# Problem details
Here are some records; copy every line that holds the word "this".
·····
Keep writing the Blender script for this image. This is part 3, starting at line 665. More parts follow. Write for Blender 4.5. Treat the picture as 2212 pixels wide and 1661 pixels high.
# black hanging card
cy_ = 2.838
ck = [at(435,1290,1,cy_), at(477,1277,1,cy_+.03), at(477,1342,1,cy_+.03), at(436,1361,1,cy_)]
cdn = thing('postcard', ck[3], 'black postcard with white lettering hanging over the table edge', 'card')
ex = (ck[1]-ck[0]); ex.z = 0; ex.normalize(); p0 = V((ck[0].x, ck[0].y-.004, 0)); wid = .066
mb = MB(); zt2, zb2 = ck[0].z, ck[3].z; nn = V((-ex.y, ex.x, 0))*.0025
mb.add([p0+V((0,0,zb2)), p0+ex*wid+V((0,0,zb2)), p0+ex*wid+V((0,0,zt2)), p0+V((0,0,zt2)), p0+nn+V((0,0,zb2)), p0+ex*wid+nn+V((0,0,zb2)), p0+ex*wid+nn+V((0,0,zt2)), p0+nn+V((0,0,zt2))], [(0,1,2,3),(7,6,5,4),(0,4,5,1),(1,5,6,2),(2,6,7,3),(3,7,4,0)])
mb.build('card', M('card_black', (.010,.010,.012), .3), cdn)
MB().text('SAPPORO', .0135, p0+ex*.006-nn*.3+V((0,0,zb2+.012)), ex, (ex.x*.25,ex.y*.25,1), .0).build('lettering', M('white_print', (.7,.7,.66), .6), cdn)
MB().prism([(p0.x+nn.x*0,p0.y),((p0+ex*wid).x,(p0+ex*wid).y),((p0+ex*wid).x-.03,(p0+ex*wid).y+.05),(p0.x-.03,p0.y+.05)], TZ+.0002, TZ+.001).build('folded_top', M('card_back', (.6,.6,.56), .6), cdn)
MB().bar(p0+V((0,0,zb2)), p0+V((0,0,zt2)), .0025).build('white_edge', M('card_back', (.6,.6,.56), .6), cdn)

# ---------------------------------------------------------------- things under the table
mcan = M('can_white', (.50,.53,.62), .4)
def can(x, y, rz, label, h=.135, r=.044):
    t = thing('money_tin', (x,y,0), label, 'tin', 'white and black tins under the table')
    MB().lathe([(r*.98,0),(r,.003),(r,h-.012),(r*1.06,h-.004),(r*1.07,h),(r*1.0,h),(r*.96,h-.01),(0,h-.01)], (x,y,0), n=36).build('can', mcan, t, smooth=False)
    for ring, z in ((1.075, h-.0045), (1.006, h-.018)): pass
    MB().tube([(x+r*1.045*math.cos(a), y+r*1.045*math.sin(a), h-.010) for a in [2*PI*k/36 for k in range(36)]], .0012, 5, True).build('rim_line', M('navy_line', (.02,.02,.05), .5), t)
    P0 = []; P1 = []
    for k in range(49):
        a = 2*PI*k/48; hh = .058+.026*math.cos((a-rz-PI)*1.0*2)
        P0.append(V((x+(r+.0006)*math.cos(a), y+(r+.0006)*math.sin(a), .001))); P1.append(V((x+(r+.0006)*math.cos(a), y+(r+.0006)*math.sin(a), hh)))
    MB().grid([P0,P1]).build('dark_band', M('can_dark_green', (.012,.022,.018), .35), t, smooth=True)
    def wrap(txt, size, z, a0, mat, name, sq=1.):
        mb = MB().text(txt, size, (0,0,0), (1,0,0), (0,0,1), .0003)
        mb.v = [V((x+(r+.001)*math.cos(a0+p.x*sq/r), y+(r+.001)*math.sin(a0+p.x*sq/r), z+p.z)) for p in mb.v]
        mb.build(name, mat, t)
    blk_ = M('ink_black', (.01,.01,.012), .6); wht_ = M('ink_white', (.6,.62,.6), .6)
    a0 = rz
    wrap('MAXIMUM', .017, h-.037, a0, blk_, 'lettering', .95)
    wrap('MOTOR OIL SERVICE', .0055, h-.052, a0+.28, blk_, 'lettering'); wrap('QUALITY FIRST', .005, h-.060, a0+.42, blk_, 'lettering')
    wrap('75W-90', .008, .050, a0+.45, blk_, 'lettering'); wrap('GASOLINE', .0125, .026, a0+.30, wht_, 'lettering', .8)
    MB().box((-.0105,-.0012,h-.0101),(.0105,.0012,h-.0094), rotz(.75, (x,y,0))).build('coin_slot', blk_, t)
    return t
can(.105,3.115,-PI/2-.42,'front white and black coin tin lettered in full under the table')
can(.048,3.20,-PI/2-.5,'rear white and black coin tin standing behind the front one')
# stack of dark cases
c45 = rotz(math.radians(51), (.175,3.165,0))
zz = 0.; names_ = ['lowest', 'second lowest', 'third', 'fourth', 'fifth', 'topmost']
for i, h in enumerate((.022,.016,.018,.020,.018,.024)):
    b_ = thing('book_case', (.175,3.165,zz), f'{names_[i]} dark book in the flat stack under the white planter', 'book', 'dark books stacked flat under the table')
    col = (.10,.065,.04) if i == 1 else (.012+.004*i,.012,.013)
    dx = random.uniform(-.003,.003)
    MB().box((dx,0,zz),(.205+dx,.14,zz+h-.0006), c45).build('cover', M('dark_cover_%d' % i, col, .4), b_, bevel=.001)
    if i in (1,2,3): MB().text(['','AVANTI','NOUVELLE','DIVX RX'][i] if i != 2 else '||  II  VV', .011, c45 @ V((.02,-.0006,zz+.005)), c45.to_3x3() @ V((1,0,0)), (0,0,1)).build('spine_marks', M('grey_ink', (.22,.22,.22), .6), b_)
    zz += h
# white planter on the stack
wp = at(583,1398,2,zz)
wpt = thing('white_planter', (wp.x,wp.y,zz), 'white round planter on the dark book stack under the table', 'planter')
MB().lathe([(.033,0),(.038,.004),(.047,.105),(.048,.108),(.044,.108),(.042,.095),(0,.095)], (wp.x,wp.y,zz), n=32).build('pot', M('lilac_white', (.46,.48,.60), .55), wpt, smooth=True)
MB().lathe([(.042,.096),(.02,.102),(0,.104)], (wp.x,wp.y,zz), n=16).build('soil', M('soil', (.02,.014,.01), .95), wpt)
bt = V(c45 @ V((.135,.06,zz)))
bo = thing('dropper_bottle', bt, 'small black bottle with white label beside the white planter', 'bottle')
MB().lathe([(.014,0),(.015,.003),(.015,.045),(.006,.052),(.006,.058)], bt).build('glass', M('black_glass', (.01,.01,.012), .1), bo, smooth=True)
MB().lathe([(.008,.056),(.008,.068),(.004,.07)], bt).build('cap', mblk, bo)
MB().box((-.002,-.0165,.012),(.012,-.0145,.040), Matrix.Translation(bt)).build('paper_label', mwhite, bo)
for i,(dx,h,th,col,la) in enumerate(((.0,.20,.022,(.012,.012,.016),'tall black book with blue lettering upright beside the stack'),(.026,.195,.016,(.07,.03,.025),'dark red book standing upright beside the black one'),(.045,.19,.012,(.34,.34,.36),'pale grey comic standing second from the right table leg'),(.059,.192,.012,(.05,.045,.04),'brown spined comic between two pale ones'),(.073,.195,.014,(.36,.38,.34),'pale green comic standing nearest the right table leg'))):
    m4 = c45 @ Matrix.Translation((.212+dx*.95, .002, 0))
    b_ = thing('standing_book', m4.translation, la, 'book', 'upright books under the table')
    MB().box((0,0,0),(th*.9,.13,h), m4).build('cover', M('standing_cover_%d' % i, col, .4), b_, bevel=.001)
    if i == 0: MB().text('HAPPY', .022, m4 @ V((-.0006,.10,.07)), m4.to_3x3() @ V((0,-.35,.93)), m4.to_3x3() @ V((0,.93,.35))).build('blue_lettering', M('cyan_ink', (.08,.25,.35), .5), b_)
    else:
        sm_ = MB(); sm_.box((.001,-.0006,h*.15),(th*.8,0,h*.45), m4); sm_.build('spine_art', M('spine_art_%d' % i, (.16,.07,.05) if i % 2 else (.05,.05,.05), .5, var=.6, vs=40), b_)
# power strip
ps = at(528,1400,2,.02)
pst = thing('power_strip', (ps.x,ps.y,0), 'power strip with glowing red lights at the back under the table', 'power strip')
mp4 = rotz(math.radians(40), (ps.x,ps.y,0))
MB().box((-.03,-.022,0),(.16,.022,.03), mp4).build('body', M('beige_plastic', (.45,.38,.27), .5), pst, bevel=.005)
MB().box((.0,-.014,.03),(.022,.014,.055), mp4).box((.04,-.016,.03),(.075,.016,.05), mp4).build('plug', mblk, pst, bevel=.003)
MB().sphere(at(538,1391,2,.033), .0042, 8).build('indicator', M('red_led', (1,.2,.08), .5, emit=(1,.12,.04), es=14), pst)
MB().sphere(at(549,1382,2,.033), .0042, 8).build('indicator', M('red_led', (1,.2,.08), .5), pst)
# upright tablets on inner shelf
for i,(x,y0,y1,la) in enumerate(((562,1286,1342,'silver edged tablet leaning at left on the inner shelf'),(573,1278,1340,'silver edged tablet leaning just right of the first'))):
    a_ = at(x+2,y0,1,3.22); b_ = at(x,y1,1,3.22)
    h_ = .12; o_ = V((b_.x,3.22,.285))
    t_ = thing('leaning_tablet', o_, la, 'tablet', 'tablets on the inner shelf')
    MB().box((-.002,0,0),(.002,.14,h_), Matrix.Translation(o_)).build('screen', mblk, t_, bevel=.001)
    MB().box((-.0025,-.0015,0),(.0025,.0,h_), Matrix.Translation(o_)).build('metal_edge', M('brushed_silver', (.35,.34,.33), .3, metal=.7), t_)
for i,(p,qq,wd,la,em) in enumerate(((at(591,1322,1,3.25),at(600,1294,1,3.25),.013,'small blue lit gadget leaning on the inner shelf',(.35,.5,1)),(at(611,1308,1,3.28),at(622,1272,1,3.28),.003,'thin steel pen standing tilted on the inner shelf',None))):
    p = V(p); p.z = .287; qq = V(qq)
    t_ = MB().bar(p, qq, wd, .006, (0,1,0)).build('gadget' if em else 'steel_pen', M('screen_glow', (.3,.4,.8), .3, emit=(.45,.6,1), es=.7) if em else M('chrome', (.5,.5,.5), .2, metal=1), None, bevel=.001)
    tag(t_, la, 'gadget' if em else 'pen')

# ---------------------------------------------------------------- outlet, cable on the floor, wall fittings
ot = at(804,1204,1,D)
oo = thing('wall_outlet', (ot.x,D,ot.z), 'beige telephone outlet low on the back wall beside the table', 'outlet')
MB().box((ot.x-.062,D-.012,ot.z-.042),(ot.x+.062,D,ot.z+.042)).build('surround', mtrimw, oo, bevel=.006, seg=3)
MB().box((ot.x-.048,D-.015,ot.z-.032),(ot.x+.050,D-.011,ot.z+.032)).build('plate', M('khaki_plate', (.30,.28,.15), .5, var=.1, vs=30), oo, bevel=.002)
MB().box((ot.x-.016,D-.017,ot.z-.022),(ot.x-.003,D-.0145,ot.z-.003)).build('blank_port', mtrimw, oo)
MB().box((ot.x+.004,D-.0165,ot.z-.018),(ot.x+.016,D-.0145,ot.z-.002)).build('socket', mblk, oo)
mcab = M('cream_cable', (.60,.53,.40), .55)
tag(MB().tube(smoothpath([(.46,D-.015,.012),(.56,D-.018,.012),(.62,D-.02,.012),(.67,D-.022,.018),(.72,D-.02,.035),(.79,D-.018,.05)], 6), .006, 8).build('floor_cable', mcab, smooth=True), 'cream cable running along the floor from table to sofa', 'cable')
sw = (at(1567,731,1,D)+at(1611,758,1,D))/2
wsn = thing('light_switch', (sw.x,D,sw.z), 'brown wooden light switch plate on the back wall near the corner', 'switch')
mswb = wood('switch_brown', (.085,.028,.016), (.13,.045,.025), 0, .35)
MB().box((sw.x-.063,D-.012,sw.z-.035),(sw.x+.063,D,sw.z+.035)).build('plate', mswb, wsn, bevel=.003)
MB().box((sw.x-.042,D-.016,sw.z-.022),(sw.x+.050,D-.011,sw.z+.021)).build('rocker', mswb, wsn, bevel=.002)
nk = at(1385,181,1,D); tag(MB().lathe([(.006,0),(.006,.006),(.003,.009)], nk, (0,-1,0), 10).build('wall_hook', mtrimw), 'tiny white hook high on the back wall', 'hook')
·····
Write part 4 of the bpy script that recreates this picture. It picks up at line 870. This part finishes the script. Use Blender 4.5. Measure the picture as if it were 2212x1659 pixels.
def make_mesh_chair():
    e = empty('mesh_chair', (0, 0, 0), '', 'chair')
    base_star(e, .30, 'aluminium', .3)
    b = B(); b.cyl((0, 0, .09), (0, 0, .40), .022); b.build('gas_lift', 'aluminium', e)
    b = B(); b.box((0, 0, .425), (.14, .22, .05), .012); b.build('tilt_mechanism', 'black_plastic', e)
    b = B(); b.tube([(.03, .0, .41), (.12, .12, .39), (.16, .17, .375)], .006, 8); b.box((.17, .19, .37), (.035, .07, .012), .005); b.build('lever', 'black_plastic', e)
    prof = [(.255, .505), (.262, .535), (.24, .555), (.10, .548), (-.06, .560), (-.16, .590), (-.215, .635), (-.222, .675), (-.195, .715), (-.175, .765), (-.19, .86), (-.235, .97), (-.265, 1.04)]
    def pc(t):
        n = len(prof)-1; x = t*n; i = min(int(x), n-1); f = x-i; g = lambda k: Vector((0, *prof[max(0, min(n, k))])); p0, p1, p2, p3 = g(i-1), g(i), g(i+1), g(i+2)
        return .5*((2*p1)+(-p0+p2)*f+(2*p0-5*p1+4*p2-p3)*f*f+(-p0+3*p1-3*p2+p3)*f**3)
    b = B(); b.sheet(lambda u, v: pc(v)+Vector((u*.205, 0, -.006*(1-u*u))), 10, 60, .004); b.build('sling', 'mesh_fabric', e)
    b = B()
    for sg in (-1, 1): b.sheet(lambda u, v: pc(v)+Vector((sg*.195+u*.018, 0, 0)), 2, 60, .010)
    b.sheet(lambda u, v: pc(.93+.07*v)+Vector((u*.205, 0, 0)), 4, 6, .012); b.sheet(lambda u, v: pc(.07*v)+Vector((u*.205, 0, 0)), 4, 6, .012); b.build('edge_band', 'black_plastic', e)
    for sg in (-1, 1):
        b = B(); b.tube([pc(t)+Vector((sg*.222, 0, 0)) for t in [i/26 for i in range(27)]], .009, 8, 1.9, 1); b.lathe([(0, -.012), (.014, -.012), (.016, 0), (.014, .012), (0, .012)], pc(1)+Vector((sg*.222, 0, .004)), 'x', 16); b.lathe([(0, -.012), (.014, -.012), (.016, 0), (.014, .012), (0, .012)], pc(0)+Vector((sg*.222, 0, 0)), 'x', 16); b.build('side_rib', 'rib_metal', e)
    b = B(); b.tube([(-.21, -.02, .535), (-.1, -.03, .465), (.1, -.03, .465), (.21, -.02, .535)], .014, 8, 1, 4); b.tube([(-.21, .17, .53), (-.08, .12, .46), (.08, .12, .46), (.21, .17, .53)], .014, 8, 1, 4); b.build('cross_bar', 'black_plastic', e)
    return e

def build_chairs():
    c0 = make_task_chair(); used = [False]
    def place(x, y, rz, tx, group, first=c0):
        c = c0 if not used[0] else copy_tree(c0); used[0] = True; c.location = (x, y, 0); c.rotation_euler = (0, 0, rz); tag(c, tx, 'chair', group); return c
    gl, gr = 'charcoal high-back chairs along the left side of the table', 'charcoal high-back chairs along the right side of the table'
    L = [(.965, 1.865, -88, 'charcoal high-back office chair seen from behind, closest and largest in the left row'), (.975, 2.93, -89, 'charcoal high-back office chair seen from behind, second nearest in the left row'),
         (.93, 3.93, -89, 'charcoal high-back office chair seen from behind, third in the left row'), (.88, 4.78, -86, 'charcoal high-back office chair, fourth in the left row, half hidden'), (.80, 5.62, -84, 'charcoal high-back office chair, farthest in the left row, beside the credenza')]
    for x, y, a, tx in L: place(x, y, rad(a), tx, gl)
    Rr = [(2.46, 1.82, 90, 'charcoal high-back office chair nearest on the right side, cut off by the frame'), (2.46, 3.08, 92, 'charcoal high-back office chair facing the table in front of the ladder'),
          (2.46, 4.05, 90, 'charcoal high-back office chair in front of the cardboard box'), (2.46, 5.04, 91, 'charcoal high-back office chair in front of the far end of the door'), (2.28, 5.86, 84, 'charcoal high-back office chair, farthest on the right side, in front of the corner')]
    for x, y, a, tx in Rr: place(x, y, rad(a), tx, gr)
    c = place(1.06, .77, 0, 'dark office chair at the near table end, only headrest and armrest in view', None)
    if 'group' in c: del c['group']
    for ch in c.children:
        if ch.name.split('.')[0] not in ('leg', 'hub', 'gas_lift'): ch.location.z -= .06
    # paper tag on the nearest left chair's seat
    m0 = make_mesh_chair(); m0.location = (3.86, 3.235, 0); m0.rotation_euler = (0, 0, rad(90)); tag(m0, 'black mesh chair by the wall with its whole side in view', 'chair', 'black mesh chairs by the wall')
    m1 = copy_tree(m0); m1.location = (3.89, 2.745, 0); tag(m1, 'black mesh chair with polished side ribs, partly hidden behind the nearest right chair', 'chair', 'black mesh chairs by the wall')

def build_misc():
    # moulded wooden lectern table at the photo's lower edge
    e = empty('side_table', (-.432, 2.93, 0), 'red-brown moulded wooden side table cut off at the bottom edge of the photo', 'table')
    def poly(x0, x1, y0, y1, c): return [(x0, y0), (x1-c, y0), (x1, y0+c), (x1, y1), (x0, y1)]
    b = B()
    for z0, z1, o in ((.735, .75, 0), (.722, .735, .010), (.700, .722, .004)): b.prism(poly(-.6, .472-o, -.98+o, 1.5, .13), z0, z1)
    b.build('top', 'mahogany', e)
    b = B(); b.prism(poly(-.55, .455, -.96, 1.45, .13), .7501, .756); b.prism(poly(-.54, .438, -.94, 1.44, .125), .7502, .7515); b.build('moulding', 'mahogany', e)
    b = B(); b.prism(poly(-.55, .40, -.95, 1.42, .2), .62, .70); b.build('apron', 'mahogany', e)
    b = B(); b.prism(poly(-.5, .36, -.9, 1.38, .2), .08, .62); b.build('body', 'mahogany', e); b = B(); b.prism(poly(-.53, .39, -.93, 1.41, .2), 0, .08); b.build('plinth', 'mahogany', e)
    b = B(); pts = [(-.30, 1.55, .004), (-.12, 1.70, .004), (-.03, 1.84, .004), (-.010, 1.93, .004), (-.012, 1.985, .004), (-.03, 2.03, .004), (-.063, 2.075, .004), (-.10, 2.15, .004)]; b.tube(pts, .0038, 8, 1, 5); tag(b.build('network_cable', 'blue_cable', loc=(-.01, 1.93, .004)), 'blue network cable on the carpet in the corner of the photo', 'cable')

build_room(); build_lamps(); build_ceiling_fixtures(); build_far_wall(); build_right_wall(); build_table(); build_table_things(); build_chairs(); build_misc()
·····
# Written reply
Keep writing the Blender script for this image. This is part 3, starting at line 665. More parts follow. Write for Blender 4.5. Treat the picture as 2212 pixels wide and 1661 pixels high.
Write part 4 of the bpy script that recreates this picture. It picks up at line 870. This part finishes the script. Use Blender 4.5. Measure the picture as if it were 2212x1659 pixels.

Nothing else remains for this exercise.